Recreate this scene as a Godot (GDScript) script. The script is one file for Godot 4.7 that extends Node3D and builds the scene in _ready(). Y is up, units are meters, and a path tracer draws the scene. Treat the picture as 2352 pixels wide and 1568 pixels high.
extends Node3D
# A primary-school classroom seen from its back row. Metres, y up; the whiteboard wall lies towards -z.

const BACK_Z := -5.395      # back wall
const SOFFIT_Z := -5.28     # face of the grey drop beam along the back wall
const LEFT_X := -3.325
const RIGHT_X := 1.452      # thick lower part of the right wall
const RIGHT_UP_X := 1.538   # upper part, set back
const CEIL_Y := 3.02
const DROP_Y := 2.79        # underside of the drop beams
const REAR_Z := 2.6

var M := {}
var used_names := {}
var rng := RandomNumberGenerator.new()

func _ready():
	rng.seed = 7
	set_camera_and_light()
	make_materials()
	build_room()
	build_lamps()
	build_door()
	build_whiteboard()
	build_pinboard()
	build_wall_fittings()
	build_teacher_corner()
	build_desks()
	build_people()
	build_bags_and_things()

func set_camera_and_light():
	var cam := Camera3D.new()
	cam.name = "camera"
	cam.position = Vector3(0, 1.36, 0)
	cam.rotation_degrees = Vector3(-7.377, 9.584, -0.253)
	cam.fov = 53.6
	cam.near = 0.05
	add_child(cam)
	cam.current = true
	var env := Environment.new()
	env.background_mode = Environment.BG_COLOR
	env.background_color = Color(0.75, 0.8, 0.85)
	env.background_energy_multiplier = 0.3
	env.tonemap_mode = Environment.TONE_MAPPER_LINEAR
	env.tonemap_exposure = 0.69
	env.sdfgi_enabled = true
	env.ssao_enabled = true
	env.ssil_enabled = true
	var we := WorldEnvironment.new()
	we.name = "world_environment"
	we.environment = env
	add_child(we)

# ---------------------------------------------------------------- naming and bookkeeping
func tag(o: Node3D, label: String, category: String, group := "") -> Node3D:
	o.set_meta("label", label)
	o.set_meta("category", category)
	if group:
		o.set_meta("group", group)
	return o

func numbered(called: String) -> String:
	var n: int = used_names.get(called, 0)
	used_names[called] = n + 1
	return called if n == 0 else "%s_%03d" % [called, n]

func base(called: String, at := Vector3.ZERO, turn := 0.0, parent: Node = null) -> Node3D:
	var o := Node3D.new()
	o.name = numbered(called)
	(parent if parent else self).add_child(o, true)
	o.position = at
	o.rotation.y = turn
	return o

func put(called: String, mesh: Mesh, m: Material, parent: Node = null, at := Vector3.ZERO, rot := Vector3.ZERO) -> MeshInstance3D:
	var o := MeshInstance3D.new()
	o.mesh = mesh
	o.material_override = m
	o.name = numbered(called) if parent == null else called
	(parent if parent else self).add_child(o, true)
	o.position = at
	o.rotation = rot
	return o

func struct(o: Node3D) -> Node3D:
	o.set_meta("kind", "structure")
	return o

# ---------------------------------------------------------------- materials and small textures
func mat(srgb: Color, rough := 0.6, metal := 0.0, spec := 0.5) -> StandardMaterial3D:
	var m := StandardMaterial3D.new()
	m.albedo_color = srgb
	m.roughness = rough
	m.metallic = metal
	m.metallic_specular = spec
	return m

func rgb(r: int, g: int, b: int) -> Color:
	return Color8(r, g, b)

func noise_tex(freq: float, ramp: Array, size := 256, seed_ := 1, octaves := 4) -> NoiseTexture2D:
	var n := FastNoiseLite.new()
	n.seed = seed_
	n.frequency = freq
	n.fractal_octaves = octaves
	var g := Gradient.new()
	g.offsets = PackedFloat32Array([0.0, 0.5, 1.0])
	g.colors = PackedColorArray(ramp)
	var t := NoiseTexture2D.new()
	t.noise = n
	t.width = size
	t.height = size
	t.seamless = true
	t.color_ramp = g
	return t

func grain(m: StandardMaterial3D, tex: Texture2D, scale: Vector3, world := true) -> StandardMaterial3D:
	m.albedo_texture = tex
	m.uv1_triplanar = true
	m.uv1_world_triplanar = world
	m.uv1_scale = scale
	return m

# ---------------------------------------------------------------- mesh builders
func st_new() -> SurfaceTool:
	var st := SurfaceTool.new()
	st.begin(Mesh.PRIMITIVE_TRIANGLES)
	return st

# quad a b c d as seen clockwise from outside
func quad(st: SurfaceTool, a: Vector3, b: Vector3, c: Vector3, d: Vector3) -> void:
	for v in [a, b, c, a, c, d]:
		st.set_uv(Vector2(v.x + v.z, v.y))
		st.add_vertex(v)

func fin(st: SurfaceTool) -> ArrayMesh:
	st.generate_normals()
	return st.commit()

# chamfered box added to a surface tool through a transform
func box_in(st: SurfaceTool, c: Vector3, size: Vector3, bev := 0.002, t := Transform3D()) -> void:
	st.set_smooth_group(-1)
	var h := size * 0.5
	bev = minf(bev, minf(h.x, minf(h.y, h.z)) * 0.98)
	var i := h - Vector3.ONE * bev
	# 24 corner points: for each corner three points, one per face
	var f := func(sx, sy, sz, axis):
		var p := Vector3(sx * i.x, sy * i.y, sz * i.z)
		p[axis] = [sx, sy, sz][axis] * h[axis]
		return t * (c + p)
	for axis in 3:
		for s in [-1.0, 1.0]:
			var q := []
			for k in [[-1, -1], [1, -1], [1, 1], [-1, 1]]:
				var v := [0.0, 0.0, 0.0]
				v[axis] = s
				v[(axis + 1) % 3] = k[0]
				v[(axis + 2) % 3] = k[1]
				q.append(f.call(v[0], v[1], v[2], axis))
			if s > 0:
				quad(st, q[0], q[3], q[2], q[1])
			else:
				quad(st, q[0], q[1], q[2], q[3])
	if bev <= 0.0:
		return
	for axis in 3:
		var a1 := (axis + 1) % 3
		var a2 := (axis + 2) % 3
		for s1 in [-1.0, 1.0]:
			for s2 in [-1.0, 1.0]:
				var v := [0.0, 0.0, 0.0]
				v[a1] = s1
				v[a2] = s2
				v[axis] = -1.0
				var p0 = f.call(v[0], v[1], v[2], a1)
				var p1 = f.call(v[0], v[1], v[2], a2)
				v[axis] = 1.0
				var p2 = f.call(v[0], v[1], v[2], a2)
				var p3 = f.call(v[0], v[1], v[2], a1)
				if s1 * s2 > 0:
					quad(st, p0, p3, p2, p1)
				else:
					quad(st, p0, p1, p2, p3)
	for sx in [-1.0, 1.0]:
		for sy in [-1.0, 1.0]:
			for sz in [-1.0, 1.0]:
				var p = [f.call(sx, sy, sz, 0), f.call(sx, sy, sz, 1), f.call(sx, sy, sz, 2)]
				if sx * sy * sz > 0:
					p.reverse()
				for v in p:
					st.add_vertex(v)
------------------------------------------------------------
* Stated exercise
Everything from the first line above up to and including the line that contains "add_child(we)" should be printed exactly; please print only that.

* Task solution
Recreate this scene as a Godot (GDScript) script. The script is one file for Godot 4.7 that extends Node3D and builds the scene in _ready(). Y is up, units are meters, and a path tracer draws the scene. Treat the picture as 2352 pixels wide and 1568 pixels high.
extends Node3D
# A primary-school classroom seen from its back row. Metres, y up; the whiteboard wall lies towards -z.

const BACK_Z := -5.395      # back wall
const SOFFIT_Z := -5.28     # face of the grey drop beam along the back wall
const LEFT_X := -3.325
const RIGHT_X := 1.452      # thick lower part of the right wall
const RIGHT_UP_X := 1.538   # upper part, set back
const CEIL_Y := 3.02
const DROP_Y := 2.79        # underside of the drop beams
const REAR_Z := 2.6

var M := {}
var used_names := {}
var rng := RandomNumberGenerator.new()

func _ready():
	rng.seed = 7
	set_camera_and_light()
	make_materials()
	build_room()
	build_lamps()
	build_door()
	build_whiteboard()
	build_pinboard()
	build_wall_fittings()
	build_teacher_corner()
	build_desks()
	build_people()
	build_bags_and_things()

func set_camera_and_light():
	var cam := Camera3D.new()
	cam.name = "camera"
	cam.position = Vector3(0, 1.36, 0)
	cam.rotation_degrees = Vector3(-7.377, 9.584, -0.253)
	cam.fov = 53.6
	cam.near = 0.05
	add_child(cam)
	cam.current = true
	var env := Environment.new()
	env.background_mode = Environment.BG_COLOR
	env.background_color = Color(0.75, 0.8, 0.85)
	env.background_energy_multiplier = 0.3
	env.tonemap_mode = Environment.TONE_MAPPER_LINEAR
	env.tonemap_exposure = 0.69
	env.sdfgi_enabled = true
	env.ssao_enabled = true
	env.ssil_enabled = true
	var we := WorldEnvironment.new()
	we.name = "world_environment"
	we.environment = env
	add_child(we)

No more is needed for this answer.